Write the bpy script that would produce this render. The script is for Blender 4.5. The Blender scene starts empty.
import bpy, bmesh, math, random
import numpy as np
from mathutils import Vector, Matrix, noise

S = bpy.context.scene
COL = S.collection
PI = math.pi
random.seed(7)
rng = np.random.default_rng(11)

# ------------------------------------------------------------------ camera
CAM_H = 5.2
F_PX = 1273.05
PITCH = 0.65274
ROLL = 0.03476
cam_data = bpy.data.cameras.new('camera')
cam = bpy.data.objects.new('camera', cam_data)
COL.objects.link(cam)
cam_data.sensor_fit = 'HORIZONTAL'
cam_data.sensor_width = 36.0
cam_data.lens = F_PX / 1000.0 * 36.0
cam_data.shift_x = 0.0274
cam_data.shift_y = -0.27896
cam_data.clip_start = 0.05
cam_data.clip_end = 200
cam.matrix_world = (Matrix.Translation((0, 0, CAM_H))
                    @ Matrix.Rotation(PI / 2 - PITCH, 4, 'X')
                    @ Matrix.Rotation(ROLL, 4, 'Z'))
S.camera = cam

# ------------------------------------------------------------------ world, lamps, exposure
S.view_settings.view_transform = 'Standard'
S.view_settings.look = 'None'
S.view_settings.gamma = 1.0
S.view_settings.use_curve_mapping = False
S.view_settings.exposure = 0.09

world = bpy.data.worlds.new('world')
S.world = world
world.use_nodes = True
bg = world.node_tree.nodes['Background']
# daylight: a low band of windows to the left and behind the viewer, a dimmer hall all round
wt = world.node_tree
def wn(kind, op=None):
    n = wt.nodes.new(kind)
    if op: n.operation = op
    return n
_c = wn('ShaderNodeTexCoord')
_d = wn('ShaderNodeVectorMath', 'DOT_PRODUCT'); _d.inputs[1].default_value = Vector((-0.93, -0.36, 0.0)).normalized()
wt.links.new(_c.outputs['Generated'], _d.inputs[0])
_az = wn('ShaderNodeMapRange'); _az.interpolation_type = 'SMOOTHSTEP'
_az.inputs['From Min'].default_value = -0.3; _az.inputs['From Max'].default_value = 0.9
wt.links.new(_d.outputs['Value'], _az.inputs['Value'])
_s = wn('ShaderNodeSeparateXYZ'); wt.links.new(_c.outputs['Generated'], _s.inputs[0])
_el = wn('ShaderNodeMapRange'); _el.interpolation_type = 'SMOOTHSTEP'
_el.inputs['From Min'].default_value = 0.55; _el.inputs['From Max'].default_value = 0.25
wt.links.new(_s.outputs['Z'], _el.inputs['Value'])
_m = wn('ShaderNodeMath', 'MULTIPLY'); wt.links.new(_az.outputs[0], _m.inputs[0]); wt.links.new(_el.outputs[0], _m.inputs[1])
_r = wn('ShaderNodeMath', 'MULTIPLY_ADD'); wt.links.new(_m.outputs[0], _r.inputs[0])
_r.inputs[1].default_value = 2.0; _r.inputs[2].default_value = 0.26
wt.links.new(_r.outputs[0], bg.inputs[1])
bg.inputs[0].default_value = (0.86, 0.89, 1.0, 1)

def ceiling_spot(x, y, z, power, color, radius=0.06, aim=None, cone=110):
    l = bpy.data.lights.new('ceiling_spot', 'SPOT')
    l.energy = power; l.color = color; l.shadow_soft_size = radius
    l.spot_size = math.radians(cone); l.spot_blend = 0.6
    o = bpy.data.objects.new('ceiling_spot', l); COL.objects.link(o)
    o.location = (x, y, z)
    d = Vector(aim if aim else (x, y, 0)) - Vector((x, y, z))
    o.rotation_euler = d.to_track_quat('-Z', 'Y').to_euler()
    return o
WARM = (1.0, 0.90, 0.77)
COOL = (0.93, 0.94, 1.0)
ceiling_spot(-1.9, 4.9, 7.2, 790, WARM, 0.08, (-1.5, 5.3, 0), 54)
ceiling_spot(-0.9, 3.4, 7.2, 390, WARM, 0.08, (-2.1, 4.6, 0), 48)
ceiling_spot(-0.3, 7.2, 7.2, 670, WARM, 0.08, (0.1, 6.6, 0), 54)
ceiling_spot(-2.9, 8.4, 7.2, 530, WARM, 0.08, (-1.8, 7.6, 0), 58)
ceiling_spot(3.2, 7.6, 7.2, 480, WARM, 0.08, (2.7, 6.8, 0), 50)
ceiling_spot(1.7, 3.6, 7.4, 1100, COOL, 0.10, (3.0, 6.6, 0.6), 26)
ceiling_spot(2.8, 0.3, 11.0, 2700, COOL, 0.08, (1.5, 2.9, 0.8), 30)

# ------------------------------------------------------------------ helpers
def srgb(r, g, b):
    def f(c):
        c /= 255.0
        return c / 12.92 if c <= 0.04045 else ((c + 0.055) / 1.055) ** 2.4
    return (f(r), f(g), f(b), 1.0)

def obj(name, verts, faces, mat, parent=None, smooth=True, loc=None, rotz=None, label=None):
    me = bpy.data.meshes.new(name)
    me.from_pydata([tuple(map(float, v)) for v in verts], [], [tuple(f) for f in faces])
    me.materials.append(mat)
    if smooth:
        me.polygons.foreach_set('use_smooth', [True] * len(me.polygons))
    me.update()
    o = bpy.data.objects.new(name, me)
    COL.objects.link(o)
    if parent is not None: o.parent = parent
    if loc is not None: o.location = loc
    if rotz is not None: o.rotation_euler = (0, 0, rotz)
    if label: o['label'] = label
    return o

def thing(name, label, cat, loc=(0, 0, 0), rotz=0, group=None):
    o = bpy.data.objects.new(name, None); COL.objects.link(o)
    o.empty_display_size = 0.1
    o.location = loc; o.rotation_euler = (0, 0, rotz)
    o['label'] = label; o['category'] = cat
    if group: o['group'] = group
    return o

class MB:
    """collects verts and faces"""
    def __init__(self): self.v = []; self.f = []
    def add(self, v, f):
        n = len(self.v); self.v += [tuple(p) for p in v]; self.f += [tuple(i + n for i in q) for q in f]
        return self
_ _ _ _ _
* _WHAT TO DO_: Copy, please, exactly the lines that start at the first line of the data and end at the line containing "S.view_settings.exposure = 0.09", both kept and no others.

* _WORKED SOLUTION_:
Write the bpy script that would produce this render. The script is for Blender 4.5. The Blender scene starts empty.
import bpy, bmesh, math, random
import numpy as np
from mathutils import Vector, Matrix, noise

S = bpy.context.scene
COL = S.collection
PI = math.pi
random.seed(7)
rng = np.random.default_rng(11)

# ------------------------------------------------------------------ camera
CAM_H = 5.2
F_PX = 1273.05
PITCH = 0.65274
ROLL = 0.03476
cam_data = bpy.data.cameras.new('camera')
cam = bpy.data.objects.new('camera', cam_data)
COL.objects.link(cam)
cam_data.sensor_fit = 'HORIZONTAL'
cam_data.sensor_width = 36.0
cam_data.lens = F_PX / 1000.0 * 36.0
cam_data.shift_x = 0.0274
cam_data.shift_y = -0.27896
cam_data.clip_start = 0.05
cam_data.clip_end = 200
cam.matrix_world = (Matrix.Translation((0, 0, CAM_H))
                    @ Matrix.Rotation(PI / 2 - PITCH, 4, 'X')
                    @ Matrix.Rotation(ROLL, 4, 'Z'))
S.camera = cam

# ------------------------------------------------------------------ world, lamps, exposure
S.view_settings.view_transform = 'Standard'
S.view_settings.look = 'None'
S.view_settings.gamma = 1.0
S.view_settings.use_curve_mapping = False
S.view_settings.exposure = 0.09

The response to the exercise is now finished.